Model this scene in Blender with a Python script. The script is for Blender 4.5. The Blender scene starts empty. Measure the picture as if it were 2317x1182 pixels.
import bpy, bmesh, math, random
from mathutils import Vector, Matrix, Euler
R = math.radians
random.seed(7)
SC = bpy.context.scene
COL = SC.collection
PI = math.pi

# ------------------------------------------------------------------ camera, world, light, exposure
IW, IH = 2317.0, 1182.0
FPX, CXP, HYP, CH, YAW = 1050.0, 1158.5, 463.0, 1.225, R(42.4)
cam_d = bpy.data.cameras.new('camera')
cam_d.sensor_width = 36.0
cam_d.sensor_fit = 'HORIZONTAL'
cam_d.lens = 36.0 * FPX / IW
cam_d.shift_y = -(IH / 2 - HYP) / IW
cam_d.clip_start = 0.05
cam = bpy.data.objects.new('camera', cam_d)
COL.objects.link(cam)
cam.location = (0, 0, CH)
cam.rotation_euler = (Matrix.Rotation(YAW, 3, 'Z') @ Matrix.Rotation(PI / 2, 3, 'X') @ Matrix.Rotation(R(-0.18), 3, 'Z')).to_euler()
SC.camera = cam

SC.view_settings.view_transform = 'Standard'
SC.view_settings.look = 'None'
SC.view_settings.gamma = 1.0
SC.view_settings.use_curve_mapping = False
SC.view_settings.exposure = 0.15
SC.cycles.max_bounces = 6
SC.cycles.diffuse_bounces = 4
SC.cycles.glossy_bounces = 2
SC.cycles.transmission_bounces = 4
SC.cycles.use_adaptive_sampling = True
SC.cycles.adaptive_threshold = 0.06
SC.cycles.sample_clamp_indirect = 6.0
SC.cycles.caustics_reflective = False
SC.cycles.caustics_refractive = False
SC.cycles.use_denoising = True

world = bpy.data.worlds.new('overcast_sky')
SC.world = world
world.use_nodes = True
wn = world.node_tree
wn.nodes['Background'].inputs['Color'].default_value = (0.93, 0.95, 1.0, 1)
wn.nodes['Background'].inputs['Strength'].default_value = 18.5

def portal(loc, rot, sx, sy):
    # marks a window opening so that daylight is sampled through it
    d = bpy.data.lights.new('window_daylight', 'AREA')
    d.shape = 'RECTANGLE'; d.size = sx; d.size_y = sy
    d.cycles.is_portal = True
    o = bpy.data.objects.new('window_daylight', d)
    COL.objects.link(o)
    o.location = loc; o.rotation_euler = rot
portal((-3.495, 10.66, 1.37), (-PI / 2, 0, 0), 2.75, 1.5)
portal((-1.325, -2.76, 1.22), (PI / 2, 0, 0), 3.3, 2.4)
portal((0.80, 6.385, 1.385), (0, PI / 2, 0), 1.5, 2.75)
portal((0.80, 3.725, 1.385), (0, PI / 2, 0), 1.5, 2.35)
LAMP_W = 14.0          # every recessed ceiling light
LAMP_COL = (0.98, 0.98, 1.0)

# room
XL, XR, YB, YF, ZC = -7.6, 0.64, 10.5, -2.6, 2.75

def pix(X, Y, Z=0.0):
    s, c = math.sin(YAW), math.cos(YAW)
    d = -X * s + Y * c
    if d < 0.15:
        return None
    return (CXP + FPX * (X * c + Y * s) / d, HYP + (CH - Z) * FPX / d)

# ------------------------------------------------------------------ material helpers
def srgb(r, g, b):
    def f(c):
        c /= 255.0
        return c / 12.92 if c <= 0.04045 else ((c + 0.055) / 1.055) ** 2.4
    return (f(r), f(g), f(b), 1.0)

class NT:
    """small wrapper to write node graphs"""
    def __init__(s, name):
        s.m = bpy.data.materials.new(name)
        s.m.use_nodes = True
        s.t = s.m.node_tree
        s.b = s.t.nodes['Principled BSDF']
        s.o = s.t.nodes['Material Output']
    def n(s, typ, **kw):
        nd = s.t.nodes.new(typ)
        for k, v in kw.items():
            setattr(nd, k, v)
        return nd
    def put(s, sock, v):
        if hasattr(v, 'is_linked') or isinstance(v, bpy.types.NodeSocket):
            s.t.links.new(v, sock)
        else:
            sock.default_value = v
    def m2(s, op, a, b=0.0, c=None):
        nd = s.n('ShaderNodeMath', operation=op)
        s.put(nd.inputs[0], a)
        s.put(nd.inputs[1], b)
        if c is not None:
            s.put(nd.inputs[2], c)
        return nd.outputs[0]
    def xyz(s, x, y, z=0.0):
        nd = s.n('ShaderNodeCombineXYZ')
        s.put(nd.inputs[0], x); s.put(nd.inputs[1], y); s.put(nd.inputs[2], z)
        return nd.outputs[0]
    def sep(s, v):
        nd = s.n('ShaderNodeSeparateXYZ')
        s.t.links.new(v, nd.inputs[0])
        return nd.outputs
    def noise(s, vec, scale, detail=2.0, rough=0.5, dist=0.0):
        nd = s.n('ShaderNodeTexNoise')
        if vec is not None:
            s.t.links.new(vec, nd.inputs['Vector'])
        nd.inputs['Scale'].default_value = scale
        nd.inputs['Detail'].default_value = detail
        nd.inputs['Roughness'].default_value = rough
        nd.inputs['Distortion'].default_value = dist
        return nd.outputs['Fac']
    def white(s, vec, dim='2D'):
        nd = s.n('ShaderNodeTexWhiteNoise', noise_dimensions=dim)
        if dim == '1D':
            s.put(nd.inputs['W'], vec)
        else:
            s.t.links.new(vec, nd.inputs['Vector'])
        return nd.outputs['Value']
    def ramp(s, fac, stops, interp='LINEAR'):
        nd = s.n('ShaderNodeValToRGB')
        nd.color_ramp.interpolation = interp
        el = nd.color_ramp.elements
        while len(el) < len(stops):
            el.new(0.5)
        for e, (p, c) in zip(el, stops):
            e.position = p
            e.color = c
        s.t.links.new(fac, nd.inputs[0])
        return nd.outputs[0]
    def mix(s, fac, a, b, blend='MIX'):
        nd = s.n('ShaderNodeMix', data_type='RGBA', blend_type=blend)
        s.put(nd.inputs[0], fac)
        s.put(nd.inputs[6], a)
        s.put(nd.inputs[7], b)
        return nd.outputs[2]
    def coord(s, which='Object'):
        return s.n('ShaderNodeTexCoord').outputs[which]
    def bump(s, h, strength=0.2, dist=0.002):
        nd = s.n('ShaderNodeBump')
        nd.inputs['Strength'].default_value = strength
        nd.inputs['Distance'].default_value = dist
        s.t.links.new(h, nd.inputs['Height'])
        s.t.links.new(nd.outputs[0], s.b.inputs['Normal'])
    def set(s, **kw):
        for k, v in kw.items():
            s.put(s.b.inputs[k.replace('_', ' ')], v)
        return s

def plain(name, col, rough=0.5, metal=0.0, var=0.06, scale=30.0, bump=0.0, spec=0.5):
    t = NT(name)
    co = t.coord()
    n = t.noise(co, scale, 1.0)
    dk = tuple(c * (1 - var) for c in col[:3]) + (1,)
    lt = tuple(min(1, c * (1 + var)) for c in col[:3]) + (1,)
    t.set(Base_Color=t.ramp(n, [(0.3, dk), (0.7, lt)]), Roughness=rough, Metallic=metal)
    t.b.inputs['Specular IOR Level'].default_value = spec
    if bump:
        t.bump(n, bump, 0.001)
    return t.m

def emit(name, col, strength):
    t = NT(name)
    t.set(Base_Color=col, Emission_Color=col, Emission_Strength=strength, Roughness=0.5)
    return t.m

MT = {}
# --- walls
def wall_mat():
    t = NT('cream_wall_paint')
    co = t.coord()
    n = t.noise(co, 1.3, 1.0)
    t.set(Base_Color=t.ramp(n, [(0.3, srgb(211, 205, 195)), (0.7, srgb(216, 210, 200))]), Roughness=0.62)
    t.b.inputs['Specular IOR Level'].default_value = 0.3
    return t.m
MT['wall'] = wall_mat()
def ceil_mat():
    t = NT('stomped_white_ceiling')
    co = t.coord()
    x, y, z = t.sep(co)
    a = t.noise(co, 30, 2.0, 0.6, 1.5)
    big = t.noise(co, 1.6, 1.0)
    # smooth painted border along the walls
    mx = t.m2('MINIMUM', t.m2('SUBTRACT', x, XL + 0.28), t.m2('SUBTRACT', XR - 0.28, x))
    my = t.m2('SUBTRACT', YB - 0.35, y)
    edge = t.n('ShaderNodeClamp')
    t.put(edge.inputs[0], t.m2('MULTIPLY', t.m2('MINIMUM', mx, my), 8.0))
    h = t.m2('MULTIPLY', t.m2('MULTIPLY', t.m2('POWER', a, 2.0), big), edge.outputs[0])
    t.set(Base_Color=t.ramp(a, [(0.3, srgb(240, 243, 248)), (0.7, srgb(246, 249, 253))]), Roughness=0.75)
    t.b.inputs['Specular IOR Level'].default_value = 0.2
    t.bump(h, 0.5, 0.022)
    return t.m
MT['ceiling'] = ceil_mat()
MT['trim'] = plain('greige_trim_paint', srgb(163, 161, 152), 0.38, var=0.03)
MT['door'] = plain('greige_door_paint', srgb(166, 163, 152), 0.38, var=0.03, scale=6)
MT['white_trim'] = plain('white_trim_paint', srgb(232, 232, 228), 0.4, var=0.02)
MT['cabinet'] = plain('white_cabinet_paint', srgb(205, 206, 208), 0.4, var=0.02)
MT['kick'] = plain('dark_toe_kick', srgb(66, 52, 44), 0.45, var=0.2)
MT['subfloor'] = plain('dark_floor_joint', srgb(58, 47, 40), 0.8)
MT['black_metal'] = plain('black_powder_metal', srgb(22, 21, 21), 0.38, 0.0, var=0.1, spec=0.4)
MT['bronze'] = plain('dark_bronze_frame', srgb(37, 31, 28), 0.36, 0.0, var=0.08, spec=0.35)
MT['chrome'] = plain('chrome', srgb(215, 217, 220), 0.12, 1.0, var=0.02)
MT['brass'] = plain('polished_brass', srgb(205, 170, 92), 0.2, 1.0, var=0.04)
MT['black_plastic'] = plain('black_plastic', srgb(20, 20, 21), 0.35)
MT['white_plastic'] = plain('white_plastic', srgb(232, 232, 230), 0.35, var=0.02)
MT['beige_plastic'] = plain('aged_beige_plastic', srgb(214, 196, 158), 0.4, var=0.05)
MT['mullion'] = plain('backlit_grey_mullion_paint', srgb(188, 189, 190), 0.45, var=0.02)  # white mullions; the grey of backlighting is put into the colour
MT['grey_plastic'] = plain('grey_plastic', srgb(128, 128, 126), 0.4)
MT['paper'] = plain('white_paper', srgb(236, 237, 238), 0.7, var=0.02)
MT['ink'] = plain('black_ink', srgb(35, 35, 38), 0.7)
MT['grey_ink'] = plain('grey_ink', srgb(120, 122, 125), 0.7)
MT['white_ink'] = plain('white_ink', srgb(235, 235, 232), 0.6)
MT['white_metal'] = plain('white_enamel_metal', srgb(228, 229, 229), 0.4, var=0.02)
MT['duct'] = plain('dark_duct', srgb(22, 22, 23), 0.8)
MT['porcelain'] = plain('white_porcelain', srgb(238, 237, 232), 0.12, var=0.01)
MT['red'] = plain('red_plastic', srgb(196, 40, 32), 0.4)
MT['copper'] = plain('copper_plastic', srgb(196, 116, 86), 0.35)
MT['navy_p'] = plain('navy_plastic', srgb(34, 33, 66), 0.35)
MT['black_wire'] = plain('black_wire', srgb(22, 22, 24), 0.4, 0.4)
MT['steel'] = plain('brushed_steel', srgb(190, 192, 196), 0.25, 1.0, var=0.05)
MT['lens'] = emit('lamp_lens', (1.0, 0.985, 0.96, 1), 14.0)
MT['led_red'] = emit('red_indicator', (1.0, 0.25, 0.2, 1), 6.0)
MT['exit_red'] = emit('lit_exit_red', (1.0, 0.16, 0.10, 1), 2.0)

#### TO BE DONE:
Quote exactly the lines running from the start of the listing above through the line where "PI = math.pi" is found, and output no other lines.

#### FINISHED TASK:
Model this scene in Blender with a Python script. The script is for Blender 4.5. The Blender scene starts empty. Measure the picture as if it were 2317x1182 pixels.
import bpy, bmesh, math, random
from mathutils import Vector, Matrix, Euler
R = math.radians
random.seed(7)
SC = bpy.context.scene
COL = SC.collection
PI = math.pi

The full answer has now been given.